USA! USA! We’re number … what?

Americans like to think we lead the free world in everything. And for many years, we did. “Made in Japan” used to mean cheap and crappy. “Made in China” really didn’t, until lead started showing up in the baby formula and the drywall. Those are the growing pains of capitalism, I suppose, and I presume they’ll get quality control under, uh, control. We invented the Internet, the browser (civilians don’t really understand that the Web isn’t all there is to the Internet), the assembly line, the atomic bomb (oops), Heather Locklear (in your face, Putin), and Lindsay Lohan (double oops).
But the USA has been dragging on several fronts for years. Manufacturing has been drying up like crazy, because it’s actually cheaper to import stuff by boat than it is to build it right here. A whole lotta innovation is coming from overseas. Other countries even take stuff invented by Americans and figure out how to launch it commercially, then sell it right back to the states. What the hell!
Another place the USA lags is in computer security. More than ten years ago, I had a HUGE customer that was bought by a German parent. The Germans had their own security standards that dwarfed those of their child companies. A big component of it was the use of tokens, plus digital signing. The Germans wanted non-repudiation of every transaction. Accountability. And this was pre-Enron, pre-Andersen, pre-shred-a-palooza.
Asians, Australians, Europeans, Indians, they all came up with security standards pre-dating Enron, and the stuff they came up with AFTER Enron were still better than those in the USA, even though Enron was a uniquely American economic disaster.
In India, they enacted a data protection law that was so stringent and so nasty that people went to jail, almost immediately, and in fact there were demands to back off a little. Those guys were not screwing around. In the USA, HIPAA was enacted in tiny little stages, with lots of warning, and even then the penalties amounted to a slap on the wrist. PCI can be ugly, but it’s not ugly enough, given the awful damage that can be done to people if their credit and other data escape. Contrast these to NERC, at least, and you get the equivalent of a sound beating with a stick.

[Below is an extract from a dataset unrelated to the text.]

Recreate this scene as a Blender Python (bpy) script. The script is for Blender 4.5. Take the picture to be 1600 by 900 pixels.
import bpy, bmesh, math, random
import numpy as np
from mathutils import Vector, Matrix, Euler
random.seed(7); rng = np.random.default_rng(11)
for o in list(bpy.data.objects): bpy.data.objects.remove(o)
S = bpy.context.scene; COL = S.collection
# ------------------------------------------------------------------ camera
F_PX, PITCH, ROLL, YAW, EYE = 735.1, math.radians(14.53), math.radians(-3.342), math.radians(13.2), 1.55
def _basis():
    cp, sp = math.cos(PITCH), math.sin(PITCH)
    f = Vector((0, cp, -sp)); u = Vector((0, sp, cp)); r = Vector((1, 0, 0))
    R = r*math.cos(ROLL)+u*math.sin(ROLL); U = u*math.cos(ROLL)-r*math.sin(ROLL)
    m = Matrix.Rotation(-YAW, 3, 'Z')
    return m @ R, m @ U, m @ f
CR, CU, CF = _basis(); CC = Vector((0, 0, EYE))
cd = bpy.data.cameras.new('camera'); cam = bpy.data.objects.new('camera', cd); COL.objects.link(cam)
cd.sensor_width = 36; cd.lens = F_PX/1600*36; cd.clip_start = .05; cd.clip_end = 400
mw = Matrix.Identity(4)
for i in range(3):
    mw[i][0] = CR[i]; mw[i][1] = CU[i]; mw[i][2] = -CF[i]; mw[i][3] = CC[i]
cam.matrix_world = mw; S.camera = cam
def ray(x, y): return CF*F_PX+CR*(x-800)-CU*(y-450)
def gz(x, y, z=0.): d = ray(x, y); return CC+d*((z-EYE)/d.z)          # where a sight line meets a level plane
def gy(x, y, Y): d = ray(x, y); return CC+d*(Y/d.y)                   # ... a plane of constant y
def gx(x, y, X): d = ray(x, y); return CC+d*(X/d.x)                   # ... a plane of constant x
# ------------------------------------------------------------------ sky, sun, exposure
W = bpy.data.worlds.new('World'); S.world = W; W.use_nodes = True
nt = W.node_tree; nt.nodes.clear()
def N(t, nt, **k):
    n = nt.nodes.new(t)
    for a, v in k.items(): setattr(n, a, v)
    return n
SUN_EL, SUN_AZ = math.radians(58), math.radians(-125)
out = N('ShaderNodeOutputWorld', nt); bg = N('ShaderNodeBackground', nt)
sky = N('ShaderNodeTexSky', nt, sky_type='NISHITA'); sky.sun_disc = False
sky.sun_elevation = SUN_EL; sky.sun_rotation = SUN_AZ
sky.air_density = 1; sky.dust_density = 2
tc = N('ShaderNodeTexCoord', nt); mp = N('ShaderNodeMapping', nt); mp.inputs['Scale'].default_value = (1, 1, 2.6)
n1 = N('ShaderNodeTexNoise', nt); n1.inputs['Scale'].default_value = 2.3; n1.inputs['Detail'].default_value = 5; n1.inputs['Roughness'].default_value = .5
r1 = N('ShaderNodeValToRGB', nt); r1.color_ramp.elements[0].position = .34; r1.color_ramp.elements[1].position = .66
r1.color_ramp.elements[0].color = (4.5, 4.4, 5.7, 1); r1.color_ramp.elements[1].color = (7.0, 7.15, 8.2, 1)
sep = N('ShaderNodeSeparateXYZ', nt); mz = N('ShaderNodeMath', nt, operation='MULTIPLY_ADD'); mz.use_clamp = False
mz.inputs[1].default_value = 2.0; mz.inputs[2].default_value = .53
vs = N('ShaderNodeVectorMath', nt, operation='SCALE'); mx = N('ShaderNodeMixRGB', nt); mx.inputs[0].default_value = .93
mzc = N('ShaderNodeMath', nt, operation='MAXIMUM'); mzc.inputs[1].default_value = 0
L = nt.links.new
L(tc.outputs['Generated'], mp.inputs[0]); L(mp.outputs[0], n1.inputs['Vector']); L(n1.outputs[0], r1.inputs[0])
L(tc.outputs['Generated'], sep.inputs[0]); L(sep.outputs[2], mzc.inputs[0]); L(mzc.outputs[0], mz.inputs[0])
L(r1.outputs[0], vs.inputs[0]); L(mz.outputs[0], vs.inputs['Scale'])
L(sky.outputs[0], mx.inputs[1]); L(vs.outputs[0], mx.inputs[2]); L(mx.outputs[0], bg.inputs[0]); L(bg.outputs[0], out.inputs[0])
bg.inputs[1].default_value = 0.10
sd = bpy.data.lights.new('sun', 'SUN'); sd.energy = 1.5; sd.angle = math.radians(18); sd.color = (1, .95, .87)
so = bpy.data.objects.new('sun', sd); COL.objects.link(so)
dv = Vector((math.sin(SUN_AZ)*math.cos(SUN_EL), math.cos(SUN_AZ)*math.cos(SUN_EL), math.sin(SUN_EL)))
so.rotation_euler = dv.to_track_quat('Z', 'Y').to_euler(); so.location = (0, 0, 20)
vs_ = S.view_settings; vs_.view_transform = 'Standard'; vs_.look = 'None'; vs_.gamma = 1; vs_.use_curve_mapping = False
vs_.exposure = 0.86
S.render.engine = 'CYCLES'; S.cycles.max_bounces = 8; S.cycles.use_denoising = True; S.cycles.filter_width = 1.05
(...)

Once again, the Germans are in the forefront. They build better cars, and they build better privacy laws. The European Privacy Directives are pretty good standards already, and in fact I use them as my privacy model in the compliance section of my book. I have a European client that is getting beaten up by their German contingent on privacy. No screwing around here. If I could summarize the model over there, it’s “collect only the data you’re supposed to, expose it only to the people who need it, use it only for what it’s meant for, then get rid of it.” No selling it to telemarketers, so analyzing it for other purposes, no keeping it around just in case you think you might want it later. Whatever you collect, put it in the right bucket for the right period of time, then it gets irretrievably dumped.
Maybe I admire the Germans’ attitude because I’m mostly German. But really, I deal with my clients’ audit requirements all the time, and the healthcare guys, where the data SHOULD be in a lockbox, seem to get away with murder. Other people skate by because even after a slap in the face audit, they only have to provide a letter indicating that they were at least semi-aware of their deficiencies, and they promise never to do it again.
Sorry, USA, but we’re way behind on green energy, making stuff, educating our children, and securing our data assets. Time to buckle down.